##### Given information #####
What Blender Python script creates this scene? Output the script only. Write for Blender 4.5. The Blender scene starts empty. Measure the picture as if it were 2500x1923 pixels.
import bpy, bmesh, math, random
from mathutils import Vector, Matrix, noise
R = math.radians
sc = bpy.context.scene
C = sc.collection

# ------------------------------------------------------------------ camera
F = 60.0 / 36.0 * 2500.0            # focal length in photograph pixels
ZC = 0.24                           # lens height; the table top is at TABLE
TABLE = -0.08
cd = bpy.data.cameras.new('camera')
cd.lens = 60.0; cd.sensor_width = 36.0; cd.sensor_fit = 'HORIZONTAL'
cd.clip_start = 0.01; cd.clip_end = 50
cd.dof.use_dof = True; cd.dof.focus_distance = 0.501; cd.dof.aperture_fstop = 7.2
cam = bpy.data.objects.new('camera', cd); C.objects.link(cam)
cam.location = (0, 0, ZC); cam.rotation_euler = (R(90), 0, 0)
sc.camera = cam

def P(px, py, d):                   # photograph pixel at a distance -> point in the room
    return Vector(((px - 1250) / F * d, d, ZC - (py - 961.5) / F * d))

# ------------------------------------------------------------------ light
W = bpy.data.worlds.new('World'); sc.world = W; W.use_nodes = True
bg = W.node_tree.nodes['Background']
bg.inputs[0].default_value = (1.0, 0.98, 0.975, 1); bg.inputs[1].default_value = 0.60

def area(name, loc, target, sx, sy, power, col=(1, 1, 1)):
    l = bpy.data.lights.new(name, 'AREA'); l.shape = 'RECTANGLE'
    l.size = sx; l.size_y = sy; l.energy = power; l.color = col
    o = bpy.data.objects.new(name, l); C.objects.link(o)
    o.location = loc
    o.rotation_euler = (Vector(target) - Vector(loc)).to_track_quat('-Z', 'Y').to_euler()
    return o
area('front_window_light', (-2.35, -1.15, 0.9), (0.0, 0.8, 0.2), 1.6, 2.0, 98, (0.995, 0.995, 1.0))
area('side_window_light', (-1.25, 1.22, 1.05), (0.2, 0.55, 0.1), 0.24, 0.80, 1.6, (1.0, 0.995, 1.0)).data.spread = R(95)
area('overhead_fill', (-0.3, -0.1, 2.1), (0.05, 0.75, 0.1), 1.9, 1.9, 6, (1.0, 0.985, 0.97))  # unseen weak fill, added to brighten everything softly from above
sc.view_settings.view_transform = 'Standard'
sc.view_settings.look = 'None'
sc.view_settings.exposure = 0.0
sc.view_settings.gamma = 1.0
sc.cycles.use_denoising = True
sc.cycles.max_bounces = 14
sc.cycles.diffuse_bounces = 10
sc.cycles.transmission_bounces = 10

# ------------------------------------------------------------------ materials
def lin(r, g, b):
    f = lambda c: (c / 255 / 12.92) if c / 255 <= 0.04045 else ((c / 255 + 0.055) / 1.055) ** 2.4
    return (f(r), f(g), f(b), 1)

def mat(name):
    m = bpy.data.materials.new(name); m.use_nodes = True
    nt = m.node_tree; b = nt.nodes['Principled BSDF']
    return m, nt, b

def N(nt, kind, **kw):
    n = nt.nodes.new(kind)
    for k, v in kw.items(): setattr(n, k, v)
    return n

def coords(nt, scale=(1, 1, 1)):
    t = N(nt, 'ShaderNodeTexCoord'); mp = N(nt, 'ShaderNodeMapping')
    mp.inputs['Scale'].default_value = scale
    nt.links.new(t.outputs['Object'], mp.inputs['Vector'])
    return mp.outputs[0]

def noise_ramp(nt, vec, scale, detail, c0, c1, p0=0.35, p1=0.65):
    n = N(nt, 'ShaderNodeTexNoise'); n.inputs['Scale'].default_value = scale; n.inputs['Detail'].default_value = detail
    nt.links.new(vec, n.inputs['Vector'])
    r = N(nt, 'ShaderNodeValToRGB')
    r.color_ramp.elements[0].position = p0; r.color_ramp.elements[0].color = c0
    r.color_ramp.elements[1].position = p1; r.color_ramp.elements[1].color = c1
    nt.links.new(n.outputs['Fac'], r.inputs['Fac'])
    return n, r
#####
_Brief_. Everything from the first line above up to and including the line that contains "C = sc.collection" should be printed exactly; please print only that.

_Final result_.
What Blender Python script creates this scene? Output the script only. Write for Blender 4.5. The Blender scene starts empty. Measure the picture as if it were 2500x1923 pixels.
import bpy, bmesh, math, random
from mathutils import Vector, Matrix, noise
R = math.radians
sc = bpy.context.scene
C = sc.collection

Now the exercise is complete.